* Request *
Print the listing below from its opening line through the line holding "from mathutils import Vector, Matrix", both ends included.

--- START Supplied information ---

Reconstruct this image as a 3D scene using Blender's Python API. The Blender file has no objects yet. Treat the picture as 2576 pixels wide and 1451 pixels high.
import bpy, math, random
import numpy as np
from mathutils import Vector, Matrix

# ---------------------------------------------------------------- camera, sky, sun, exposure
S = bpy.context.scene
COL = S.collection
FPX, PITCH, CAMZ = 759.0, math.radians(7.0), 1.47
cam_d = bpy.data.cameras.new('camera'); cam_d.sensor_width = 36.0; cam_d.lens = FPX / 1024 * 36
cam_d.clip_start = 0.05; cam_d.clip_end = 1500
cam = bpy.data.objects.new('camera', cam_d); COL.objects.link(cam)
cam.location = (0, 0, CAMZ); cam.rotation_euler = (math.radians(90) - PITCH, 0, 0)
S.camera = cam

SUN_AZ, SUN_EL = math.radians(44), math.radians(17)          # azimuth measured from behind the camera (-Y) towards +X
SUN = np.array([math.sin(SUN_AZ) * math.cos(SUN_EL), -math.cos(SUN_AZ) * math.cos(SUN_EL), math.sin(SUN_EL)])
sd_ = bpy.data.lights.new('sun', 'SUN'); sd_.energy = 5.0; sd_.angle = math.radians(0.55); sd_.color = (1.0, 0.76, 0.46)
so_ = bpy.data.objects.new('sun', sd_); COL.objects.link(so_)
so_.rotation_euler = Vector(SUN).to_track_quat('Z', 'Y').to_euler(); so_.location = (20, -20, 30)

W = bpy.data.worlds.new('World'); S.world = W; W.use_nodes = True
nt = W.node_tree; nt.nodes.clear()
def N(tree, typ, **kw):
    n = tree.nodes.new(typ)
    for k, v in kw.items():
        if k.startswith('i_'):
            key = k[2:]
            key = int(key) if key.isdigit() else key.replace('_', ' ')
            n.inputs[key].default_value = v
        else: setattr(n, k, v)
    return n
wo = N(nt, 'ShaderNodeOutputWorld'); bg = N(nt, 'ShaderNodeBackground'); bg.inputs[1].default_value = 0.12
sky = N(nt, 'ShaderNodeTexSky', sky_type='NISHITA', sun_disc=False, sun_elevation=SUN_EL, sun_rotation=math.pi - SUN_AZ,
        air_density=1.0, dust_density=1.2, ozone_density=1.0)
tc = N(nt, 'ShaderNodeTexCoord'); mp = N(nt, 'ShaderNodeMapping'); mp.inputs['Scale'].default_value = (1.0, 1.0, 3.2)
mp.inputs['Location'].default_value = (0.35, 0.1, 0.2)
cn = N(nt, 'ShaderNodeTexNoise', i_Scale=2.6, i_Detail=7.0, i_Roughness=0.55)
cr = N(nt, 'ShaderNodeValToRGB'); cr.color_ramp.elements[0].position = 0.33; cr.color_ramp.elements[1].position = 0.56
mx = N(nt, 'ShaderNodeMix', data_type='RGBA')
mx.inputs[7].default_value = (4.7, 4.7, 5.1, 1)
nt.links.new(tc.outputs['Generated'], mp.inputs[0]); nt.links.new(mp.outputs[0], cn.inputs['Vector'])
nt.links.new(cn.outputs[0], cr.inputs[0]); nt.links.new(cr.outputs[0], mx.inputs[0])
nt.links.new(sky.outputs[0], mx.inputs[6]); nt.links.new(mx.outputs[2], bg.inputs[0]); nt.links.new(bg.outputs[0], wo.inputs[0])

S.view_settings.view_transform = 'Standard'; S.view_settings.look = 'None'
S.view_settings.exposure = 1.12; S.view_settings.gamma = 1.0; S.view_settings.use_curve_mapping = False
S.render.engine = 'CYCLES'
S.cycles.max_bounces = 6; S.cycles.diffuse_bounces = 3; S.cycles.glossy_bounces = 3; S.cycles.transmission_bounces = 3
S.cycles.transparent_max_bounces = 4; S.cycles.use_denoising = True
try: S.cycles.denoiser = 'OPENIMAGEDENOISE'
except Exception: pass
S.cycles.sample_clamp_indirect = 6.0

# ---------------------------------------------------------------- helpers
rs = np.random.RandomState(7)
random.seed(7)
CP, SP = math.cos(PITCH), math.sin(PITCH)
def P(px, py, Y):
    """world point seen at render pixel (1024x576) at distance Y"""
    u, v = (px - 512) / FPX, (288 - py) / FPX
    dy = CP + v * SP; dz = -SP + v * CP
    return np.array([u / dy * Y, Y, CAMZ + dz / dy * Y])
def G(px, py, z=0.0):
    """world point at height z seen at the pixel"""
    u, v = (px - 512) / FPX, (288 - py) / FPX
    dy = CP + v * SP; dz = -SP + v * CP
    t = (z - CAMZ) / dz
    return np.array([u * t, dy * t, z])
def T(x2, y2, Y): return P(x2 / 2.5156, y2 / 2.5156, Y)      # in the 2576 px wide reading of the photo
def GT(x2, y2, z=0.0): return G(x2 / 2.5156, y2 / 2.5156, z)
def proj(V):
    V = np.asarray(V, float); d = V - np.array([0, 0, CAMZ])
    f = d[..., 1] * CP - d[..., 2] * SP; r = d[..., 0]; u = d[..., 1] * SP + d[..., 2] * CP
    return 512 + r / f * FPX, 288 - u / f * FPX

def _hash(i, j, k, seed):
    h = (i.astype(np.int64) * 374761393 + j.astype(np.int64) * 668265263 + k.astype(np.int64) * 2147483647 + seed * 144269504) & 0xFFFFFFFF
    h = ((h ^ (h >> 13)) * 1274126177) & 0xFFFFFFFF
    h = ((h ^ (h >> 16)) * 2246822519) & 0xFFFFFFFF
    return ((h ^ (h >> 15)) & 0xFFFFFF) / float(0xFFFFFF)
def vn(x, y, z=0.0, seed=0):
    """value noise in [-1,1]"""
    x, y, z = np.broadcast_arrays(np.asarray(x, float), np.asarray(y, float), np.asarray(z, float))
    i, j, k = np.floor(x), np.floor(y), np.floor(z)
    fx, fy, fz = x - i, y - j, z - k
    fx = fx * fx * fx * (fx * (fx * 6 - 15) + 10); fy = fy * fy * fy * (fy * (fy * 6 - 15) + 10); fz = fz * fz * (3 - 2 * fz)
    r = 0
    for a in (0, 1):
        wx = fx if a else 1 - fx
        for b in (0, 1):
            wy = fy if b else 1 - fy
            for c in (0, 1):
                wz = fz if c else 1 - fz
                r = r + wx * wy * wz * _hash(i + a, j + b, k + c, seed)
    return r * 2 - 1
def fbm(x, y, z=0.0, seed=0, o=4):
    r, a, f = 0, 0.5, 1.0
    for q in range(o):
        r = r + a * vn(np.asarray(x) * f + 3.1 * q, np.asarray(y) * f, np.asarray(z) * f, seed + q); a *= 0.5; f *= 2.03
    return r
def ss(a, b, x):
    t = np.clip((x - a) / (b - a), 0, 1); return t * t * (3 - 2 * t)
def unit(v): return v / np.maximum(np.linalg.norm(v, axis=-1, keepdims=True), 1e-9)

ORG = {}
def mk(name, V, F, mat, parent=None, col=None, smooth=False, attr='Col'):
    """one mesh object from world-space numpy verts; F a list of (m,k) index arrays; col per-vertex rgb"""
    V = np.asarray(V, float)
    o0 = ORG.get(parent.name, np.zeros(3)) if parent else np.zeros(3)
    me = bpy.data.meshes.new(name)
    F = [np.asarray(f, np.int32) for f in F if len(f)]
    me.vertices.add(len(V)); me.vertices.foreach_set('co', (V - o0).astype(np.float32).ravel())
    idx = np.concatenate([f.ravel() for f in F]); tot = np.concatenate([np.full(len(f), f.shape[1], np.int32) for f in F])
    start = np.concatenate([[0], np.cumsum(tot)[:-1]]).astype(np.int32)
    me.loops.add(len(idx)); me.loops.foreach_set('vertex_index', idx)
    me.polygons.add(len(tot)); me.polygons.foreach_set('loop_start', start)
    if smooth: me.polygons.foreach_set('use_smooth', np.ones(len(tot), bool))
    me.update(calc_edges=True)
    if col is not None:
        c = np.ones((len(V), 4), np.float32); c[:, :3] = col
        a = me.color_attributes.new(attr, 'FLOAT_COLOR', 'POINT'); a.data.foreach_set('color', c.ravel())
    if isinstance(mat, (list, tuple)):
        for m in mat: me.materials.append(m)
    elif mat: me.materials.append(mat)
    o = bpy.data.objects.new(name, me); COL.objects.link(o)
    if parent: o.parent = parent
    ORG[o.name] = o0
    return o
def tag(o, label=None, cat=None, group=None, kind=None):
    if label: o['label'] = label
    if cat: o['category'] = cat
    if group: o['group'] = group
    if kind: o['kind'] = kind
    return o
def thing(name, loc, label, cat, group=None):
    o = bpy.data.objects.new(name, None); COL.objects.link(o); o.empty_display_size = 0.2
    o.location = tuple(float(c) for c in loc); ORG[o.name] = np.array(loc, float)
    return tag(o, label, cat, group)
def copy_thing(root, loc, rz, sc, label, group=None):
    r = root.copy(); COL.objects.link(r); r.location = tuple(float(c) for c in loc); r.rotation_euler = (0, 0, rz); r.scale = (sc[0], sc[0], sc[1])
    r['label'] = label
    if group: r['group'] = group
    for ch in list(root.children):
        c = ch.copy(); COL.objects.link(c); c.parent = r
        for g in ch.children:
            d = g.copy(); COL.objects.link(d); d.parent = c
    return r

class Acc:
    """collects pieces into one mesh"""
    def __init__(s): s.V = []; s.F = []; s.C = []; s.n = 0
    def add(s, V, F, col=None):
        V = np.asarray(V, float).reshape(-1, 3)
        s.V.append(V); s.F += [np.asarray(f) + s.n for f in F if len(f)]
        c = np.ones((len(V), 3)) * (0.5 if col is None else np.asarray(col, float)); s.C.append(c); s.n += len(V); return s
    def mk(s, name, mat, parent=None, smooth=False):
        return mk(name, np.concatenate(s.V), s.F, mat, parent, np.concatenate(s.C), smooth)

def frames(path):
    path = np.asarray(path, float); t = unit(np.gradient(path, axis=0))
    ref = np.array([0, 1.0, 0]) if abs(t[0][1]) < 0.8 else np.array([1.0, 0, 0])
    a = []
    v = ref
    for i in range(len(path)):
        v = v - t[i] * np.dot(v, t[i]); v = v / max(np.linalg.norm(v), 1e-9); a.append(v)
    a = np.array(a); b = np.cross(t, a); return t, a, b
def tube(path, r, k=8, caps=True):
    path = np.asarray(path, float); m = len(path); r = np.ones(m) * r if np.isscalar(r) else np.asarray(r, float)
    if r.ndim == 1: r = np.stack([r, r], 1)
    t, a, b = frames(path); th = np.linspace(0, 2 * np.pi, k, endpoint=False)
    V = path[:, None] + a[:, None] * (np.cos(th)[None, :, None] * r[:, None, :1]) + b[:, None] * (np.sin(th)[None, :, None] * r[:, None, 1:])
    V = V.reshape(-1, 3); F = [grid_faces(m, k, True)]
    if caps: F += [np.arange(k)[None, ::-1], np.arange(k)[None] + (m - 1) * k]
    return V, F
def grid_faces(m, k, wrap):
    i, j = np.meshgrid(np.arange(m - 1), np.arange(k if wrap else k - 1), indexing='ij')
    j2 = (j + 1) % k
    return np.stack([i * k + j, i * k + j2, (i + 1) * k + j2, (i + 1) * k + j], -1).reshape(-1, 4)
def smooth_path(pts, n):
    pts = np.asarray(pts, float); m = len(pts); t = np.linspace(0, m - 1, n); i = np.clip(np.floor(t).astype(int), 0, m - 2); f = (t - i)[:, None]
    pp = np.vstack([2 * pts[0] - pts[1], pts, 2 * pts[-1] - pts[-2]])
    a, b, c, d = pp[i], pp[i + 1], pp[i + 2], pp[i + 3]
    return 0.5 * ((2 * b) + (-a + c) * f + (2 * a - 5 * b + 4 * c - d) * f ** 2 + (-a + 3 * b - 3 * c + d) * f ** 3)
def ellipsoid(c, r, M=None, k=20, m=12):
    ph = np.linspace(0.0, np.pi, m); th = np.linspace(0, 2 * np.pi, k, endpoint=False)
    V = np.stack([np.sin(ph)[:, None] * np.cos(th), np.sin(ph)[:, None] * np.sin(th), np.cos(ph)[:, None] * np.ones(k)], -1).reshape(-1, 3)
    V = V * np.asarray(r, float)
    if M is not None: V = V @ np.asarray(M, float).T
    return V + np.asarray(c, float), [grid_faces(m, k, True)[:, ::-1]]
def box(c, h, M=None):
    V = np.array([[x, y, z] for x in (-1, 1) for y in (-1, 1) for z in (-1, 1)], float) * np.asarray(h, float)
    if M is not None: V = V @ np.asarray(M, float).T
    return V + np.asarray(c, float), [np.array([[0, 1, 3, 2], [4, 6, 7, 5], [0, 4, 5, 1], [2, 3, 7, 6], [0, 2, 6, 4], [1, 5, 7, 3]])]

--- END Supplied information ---

* Final answer *
Reconstruct this image as a 3D scene using Blender's Python API. The Blender file has no objects yet. Treat the picture as 2576 pixels wide and 1451 pixels high.
import bpy, math, random
import numpy as np
from mathutils import Vector, Matrix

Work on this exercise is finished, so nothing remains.